No matter what happens at the New Delhi G20 Summit on September 9 and 10, you have to give it to India. Indian officials went to a lot of trouble, left no stone unturned and by taking G20 to every corner of the country, truly made it a people-centric mega event.
The Sherpas of G20 will meet from tomorrow in the Indian state of Haryana for a last-ditch attempt to find consensus on a Leaders’ Declaration, failing which it will be kicked up to the Leaders so that they can resolve the differences at the Summit meeting on September 9 and 10 in New Delhi.

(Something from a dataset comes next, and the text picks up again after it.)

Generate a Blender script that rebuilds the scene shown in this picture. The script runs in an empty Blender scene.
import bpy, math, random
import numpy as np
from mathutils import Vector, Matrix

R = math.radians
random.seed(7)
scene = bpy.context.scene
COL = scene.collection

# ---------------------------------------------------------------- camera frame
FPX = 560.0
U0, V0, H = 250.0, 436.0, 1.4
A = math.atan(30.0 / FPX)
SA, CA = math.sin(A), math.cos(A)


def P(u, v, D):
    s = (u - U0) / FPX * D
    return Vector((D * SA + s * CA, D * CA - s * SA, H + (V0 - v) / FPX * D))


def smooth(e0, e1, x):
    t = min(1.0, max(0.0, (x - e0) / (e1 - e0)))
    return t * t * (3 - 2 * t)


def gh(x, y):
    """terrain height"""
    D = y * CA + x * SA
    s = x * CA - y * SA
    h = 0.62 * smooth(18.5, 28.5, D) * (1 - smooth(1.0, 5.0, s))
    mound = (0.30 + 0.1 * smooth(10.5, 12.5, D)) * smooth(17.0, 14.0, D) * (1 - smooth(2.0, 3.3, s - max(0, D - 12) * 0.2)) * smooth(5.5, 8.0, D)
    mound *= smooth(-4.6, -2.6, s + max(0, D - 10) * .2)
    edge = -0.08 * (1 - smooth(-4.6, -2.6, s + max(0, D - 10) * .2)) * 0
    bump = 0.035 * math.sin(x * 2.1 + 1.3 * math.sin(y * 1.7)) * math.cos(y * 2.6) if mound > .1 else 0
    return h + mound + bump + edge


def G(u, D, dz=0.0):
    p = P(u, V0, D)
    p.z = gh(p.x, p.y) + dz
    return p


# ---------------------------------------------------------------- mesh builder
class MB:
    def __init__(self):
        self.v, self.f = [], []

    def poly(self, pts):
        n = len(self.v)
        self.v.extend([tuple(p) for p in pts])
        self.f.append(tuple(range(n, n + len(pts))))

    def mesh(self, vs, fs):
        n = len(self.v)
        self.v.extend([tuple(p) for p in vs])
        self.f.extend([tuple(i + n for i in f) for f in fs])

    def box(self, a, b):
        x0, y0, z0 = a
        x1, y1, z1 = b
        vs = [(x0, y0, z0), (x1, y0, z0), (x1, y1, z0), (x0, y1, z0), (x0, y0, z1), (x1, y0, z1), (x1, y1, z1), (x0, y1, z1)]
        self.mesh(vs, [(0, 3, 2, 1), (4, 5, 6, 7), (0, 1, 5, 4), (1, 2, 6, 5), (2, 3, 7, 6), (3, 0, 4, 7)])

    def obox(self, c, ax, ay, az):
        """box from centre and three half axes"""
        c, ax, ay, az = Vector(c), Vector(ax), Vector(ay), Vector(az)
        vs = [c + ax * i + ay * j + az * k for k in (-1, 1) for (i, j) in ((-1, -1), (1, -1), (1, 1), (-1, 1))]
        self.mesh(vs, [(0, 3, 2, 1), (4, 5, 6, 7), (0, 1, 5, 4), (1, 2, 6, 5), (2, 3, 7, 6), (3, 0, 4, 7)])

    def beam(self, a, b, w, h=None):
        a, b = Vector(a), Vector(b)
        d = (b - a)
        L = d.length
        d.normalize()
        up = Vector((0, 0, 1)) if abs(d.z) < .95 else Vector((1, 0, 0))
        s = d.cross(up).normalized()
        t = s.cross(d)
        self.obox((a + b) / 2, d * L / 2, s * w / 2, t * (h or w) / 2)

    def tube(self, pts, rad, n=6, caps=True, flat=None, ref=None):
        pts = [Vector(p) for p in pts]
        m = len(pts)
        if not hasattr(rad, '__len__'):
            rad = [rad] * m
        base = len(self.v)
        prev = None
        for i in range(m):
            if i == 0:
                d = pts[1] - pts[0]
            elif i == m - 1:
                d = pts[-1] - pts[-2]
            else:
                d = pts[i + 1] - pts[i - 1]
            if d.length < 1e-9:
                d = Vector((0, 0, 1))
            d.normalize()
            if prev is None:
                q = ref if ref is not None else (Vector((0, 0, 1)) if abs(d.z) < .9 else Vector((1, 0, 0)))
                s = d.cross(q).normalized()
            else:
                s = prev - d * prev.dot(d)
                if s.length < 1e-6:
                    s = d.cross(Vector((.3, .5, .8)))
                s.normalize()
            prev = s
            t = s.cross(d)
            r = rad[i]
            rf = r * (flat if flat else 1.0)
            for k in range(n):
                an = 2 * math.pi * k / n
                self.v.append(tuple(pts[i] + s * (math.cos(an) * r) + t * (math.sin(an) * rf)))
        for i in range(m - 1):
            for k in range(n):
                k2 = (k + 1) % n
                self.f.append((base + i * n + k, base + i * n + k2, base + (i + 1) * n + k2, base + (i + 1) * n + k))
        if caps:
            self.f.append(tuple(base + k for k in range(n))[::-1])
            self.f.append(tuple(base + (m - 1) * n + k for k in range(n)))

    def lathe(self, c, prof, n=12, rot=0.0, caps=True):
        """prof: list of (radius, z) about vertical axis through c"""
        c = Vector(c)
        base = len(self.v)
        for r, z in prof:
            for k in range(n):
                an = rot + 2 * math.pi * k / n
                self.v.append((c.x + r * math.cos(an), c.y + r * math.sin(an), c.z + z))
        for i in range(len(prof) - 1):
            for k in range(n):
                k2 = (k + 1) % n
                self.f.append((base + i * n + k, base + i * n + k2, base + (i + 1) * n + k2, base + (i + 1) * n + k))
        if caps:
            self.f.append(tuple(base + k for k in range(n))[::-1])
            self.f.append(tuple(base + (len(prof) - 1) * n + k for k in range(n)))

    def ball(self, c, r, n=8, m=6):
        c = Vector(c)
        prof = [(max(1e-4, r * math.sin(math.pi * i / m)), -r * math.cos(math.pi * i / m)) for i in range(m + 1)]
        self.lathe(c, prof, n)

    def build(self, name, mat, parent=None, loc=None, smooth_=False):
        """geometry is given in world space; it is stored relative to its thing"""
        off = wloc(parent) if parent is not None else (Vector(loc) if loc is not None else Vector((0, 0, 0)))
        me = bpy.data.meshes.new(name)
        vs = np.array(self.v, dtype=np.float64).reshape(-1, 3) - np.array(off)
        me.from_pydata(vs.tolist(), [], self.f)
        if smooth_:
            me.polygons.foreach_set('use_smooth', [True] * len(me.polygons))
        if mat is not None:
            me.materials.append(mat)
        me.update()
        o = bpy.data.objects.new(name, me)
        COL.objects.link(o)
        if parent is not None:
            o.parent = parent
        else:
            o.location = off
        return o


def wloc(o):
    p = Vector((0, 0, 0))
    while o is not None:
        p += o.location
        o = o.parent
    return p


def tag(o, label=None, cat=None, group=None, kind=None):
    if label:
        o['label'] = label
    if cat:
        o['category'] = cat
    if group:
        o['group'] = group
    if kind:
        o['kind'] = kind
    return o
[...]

Some pointers as to what one should expect from the final declaration. The SDGs are at a crucial half way mark. The Global Sustainable Development Report 2023 which will be released by the UN Secretary General at a high profile event in New York in the third week of this month makes sombre reading. The Report proclaims that the world is “off course” when it comes to SDGs and more than half the world has simply been left behind. The G20 Leaders’ Declaration will obviously dwell on this issue, but the question is can it come up with a financial commitment to support the lower income countries help achieve the SDGs? Climate Change will evidently be an important focus. But here again, the focus will be on climate finance. Can the G20 ensure that the 100 Billion dollar a year commitment made in Paris in 2015 will be kept and a much higher amount agreed for the future. After all, as the Indian G20 Sherpa says the requirement for SDGs and Climate Change for poor and emerging countries is of the order of 5 to 6 Trillion Dollars.
India’s presidency may well be remembered for the work it did in Digital Public Infrastructure. The meetings of the Digital Economy Working Group have been substantive and the fact that there is agreement among all G20 countries on the definition, scope and challenges facing the digital economy is in itself notable. There may be agreement on the “One Future Alliance” which will be an open and inclusive forum for further discussion and action-oriented steps in this vital area. India’s role has been pivotal on this subject.
India will have broadly succeeded in achieving three overarching objectives. One, it has successfully showcased itself from the view point of tourism, investment and trade by taking the G20 delegates to the far corners of India. Second, India has sincerely strived to be the voice of the Global South. The main priorities of the Global South will doubtless figure in the final Leaders’ Declaration. For instance, the kind of reforms being proposed by the G20 Finance Track for the Multilateral Development Banks is precisely to help lower income countries meet their developmental challenges. Third, and perhaps most importantly, India has valiantly tried to be a bridge between the North and the South, especially on issues like the war in Ukraine. The final Leaders’ Declaration may be assessed against the above backdrop.
Russian President Putin was expected to give the Delhi G20 Summit a miss. Internal preoccupations with the war in Ukraine provide him with a legitimate excuse. And he made it a point to call PM Modi and explain his absence ahead of the summit meeting.
China’s Xi Jinping reportedly giving the Delhi Summit a miss cannot be explained away that easily. Three broad categories of reasons suggest themselves. One is geopolitical and this has to do with the lack of importance that China attaches to what it considers “Western” structures, of which G20 is certainly one. China appears more at ease in fora like the BRICS where it can lead and it is not under any international scrutiny. The New Delhi G20 Summit would have definitely put the spotlight on China, which Xi Jinping may have wanted to avoid. Indeed, the Chinese Communist Party may not have wished for their supreme leader to be “exposed”. Second, China’s bilateral ties with the US are delicately poised and Xi Jinping may have wanted to wait for more progress to be made in bilateral ties before he ran into US President Biden. November APEC summit meeting in California seems preferable from this perspective. Third, there is the issue of China’s bilateral ties with India. It is difficult to say with certitude whether China wanted to snub India or whether Xi Jinping was simply not ready for the negative press coverage in India given the state of the bilateral relationship. Either way, it is hard to avoid the impression that Sino-Indian ties are sinking further and a solution to the border imbroglio now looks more and more unlikely in the short run. To the extent past G20 Summits have also had countries represented by Prime Ministers/ Foreign Ministers etc, India need not take to heart the absence of the Russian and Chinese Presidents. But the joint absence of both Russia and China at the New Delhi G20 Summit does smack of geopolitics more than anything else.